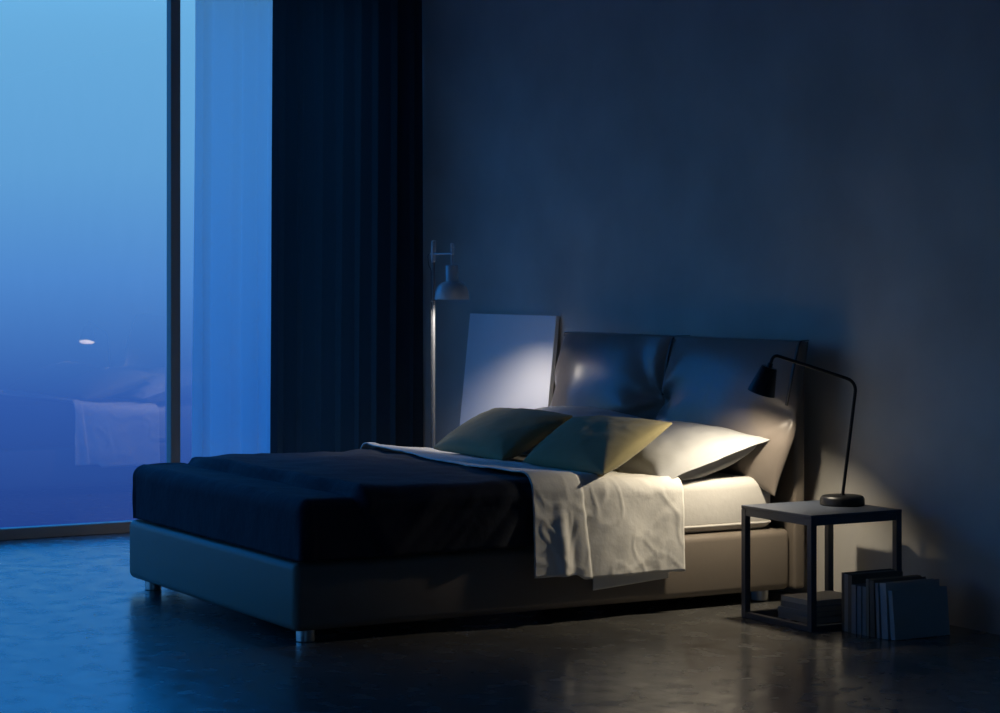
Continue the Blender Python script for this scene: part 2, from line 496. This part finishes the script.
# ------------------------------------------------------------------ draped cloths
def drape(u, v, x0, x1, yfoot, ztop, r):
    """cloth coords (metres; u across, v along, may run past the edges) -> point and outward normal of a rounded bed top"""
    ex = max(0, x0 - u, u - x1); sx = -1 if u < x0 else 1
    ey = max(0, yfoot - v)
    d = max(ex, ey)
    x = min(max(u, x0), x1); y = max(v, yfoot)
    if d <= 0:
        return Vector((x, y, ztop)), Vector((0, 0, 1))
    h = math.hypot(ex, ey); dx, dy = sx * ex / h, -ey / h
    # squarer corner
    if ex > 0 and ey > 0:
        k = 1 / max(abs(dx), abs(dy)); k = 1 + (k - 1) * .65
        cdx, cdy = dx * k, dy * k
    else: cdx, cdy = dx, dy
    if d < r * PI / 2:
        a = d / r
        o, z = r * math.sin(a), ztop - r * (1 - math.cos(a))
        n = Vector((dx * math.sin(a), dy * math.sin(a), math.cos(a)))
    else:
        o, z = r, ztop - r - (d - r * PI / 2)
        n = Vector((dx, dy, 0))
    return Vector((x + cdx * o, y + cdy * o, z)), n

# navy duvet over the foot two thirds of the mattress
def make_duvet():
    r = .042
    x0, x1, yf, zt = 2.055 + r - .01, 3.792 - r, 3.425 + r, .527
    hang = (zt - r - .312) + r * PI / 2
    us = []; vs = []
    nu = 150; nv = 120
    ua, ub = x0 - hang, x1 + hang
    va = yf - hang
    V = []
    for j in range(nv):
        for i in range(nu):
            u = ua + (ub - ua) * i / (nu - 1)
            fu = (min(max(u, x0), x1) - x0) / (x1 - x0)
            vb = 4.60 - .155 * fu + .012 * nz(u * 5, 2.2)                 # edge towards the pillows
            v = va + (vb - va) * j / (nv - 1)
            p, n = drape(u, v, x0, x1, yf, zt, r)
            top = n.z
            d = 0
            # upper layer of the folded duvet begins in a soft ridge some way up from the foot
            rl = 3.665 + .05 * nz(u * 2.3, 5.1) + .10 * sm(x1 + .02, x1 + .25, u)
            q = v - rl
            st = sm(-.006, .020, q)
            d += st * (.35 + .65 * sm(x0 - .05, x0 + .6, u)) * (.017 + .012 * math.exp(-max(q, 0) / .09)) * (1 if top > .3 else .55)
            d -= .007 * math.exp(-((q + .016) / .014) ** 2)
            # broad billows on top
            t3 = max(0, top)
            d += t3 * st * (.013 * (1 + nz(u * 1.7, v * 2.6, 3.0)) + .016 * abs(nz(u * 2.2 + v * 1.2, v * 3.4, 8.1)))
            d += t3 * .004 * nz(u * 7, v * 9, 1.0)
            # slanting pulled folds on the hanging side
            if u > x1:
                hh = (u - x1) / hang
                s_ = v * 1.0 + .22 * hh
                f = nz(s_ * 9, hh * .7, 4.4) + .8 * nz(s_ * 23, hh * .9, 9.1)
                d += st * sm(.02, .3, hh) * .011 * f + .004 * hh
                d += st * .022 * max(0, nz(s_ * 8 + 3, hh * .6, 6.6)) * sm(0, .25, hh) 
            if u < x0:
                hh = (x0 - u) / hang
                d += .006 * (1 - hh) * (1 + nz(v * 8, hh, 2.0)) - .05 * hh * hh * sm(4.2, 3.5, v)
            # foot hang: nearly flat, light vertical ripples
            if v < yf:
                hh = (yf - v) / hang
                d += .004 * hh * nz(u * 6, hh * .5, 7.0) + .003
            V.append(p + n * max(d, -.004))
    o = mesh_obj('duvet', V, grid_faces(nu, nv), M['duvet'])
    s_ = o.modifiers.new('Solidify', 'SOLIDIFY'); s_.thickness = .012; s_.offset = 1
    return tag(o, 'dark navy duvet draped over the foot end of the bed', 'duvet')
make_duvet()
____
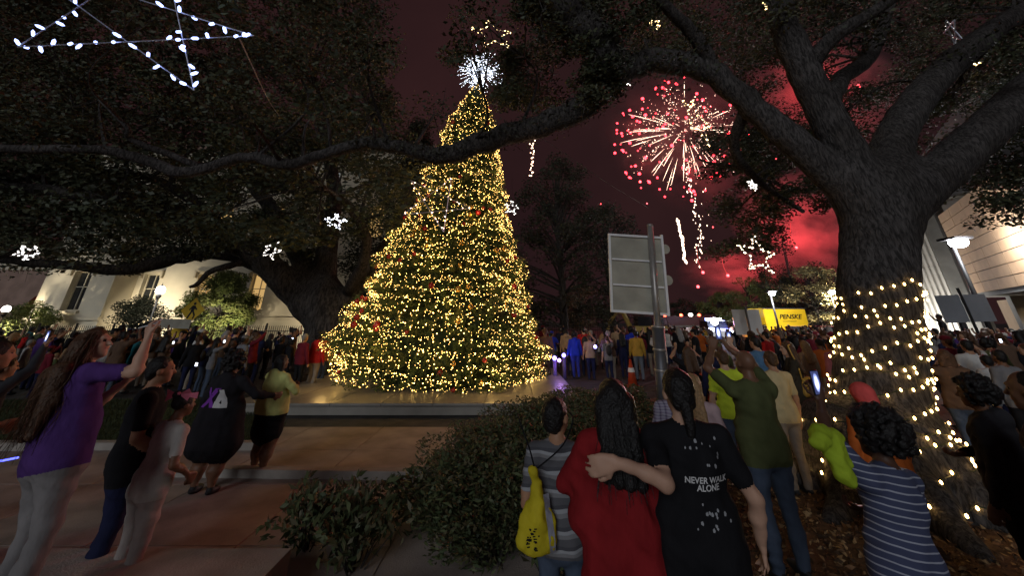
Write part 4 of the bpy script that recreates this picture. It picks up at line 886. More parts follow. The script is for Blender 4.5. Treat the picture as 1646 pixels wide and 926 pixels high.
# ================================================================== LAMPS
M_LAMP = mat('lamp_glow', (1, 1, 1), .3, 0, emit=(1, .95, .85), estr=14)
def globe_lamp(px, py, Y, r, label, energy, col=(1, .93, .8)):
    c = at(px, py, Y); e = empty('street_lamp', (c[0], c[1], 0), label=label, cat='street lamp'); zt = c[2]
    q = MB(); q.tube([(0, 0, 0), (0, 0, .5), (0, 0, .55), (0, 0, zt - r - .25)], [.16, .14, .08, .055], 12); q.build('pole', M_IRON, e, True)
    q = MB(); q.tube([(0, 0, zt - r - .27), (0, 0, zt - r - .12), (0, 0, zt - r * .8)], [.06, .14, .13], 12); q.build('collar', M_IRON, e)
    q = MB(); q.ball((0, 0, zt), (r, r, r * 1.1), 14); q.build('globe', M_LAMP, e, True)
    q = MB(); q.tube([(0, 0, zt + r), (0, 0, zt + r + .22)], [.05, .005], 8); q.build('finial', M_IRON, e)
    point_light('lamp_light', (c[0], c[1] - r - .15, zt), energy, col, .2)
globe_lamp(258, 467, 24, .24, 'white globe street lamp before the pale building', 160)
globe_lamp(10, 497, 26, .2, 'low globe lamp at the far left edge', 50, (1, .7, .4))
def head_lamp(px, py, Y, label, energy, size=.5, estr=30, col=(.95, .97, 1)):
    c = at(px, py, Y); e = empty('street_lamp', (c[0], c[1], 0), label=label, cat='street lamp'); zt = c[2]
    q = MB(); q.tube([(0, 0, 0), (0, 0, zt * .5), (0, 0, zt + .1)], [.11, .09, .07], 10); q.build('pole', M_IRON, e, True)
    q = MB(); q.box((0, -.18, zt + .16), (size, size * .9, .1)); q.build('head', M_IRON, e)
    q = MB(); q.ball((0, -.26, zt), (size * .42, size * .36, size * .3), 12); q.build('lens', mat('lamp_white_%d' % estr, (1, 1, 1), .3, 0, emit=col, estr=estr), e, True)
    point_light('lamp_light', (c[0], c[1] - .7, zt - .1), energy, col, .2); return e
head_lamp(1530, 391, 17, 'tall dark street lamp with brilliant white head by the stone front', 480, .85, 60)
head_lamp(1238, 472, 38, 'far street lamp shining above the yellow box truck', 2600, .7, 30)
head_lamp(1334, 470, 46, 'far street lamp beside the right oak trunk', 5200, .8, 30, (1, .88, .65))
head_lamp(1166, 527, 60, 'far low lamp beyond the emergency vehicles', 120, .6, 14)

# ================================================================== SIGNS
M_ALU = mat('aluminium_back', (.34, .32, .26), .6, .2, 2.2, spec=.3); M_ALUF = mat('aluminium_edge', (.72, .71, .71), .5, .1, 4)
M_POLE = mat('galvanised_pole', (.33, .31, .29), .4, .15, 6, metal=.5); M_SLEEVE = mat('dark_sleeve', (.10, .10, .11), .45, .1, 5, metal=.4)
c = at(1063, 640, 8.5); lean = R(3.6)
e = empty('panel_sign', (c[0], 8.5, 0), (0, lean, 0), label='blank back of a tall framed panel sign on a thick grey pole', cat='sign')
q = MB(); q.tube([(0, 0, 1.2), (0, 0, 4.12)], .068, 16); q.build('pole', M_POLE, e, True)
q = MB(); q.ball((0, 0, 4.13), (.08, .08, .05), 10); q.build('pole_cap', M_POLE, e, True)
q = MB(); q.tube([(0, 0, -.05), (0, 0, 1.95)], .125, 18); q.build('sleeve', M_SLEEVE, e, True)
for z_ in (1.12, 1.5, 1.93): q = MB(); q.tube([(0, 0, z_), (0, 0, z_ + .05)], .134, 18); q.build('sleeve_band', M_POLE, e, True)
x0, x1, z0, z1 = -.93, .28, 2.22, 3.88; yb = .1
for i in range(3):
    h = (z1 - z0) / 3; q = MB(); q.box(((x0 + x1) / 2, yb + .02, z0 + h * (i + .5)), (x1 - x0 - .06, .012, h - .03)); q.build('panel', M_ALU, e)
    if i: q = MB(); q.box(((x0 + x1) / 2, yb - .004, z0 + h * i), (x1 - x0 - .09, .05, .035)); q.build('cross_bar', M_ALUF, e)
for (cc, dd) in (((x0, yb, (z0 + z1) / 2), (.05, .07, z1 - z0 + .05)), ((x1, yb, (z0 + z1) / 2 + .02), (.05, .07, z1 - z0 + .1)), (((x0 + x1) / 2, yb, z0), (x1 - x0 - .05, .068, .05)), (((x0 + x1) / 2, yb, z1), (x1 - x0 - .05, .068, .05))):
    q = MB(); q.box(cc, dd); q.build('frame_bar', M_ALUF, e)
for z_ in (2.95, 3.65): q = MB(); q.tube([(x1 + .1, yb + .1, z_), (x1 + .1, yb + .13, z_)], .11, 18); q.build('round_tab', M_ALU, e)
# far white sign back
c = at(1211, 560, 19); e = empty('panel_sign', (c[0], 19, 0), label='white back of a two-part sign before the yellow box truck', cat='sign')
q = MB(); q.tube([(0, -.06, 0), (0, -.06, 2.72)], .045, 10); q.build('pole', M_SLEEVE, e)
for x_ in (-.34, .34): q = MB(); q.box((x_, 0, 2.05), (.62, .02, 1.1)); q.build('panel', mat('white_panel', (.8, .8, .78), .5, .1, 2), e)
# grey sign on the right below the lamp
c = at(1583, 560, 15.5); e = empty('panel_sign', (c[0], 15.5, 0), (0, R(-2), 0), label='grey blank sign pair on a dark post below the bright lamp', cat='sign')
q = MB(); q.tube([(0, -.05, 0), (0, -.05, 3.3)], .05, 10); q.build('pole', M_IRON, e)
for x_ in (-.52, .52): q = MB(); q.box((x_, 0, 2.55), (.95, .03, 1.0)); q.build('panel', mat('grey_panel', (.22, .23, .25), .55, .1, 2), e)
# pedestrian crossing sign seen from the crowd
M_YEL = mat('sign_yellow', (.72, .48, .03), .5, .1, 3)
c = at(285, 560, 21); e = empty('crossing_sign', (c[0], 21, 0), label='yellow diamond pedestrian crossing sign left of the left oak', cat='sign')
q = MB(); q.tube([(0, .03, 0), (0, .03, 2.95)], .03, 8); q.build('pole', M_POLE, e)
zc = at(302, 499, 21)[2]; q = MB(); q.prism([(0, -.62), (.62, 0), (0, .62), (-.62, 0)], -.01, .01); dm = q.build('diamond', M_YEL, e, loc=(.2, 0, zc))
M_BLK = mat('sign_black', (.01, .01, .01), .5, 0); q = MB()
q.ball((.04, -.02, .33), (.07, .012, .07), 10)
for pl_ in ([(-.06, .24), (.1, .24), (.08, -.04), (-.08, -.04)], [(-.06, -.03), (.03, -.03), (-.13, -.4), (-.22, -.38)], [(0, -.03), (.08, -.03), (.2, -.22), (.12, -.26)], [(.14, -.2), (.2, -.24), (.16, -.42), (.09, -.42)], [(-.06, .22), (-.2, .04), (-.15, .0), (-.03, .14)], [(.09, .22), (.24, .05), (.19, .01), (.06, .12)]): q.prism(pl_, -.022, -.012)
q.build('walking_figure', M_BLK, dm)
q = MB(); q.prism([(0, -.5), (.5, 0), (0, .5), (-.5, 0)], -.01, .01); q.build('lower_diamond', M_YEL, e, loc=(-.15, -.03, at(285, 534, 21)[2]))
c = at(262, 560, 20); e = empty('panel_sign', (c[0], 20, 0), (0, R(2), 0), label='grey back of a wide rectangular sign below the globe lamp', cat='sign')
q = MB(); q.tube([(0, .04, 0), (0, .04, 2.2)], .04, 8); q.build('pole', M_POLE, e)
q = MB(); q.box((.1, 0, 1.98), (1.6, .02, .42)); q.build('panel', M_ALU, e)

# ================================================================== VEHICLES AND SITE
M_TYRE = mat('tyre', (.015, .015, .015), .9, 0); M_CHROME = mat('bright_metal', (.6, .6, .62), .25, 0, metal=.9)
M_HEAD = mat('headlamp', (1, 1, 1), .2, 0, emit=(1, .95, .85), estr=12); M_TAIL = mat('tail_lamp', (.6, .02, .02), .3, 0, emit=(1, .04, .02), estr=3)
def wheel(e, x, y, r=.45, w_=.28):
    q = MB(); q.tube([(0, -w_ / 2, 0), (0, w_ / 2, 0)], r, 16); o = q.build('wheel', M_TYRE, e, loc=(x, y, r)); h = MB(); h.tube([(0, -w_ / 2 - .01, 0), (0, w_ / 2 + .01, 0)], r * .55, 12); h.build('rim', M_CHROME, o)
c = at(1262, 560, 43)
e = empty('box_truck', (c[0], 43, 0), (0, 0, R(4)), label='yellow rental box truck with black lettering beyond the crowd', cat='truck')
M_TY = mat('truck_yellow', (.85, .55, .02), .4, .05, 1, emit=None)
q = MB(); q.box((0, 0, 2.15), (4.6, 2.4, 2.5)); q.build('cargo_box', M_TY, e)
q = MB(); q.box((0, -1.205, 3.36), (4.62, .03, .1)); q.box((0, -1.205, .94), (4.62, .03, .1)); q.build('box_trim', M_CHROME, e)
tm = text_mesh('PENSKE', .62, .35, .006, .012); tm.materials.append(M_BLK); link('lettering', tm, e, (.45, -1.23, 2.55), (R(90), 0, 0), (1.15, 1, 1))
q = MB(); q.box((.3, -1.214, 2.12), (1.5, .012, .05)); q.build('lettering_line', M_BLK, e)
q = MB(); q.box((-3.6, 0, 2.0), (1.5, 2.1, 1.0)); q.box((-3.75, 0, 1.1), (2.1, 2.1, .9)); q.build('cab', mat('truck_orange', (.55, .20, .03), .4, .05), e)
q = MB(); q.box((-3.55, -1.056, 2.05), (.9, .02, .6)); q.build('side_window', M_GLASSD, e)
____
## Problem to solve
Find every line holding the word "Blender"; give their count and nothing else.

## Response for this exercise
2